Ronnie Crosby, Murdaugh’s former law partner, was the first witness called by prosecutor Creighton Waters.

Crosby talked about the last case he worked on with Alex.

“I handled a lot of cases with Alex. I believe the only case I tried with a jury with Alex was actually here in this courtroom,” Crosby said.

“Did you observe him being able to get emotional during that closing argument,” asked Prosecutor Creighton Waters.

“Yes, as a couple months ago when we talked and you asked me what kind of lawyer Alex was, and I told you he was a good lawyer, and one of the things I think I explained to you was that he was a theatrical type presence in the courtroom, and he could get very emotional doing closing arguments in front of a journey,” answered Crosby.

When being cross-examined by Harpootlian, Crosby said, “He was theatric. Much like his father and grandfather.”

Much of Harpootlian’s cross-examination involved him wanting to know if Crosby was mad at Murdaugh for stealing money from clients at the the firm they both worked at.

“Mr. Harpootlian, I came to the scene of these murders to support my partner. I was there. I’ve seen things that haven’t been talked about in this courtroom. I was there. I love Paul very much. I thought I knew who Alex was. I did not. and it’s hard. You might not understand. It’s hard to walk around with anger and hard to even walk around with it with someone you didn’t know or didn’t understand,” Crosby said.

Dr. Ellen Reimer was called up next. She is who performed the autopsies on Maggie and Paul.

Monday, a forensic pathology expert disagreed with some of her findings.

Dr. Riemer says certain things that led to her determination can only be found by direct examination. She also said she did not x-ray Paul’s brain, but wishes she had since she has done very few autopsies where the brain came out of the head.

Hampton County Sheriff T.C. Smalls was the next witness called to the stand. He was called by the prosecution because of Murdaugh’s testimony. Last week Alex Murdaugh said he had blue lights in his personal vehicle and Sheriff Smalls was aware of it because he asked him if he could do it.

Tuesday, Sheriff Smalls said the opposite on the stand. He said he had no knowledge of Murdaugh having blue lights in his personal car and they had never had a conversation about it.

He also said Murdaugh never came to him with concerns about threats made after the 2019 boat crash Paul was involved in.
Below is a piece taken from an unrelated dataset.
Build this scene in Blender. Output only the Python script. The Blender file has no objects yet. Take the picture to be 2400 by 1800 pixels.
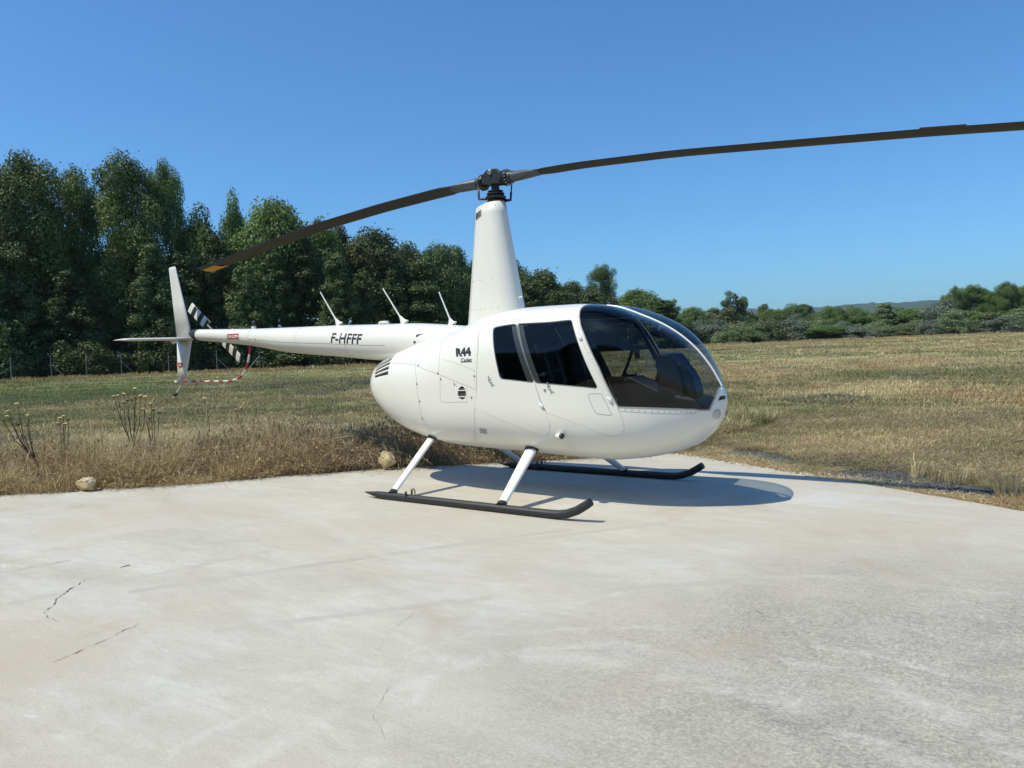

Paul McManigal was back on the stand Tuesday, where he was not labeled as a cell phone forensics expert. He discussed tests he did over the weekend on an Iphone 11 pro, like what Maggie had, along with a similar operating system, to see if throwing it would activate the “raise to wake” feature.

He found throwing it like a frisbee would rarely turn the screen on, but when he raised it over his head and shook it, it was more likely to turn on. During cross-examination, Defense Attorney Phillips Barber asked McManigal why he didn’t record his observation, to which he said it didn’t occur to him.

Mark Ball, Murdaugh’s former partner and friend, was called by the state on Tuesday. He was a witness for the defense on Feb. 22. Ball testified Tuesday he thought Murdaugh had a good relationship with SLED.

Ball testified Murdaugh did have blue lights on a personal vehicle, he doesn’t remember when, but it was not at the time of the murders.

Ball says he learned Murdaugh was at the kennels the night of the murders for the first time during Murdaugh’s testimony. He also said he heard Murdaugh say he checked both bodies before calling 911. He says the order changed when Murdaugh would tell it, but it was before calling 911.

As both sides rest their cases, the jury still has to take a trip out to see the Moselle property.

The jury will head to the Moselle property Wednesday morning and try to leave the courthouse at or before 9:30 a.m.

The judge will be there with them and they’re only allowed to ask him questions. They cannot speak to anyone else including each other and the guards escorting them.

The scene will be secured by law enforcement ahead of time. The goal is to be back in court around 11 a.m.

From that point, we will go into closing arguments.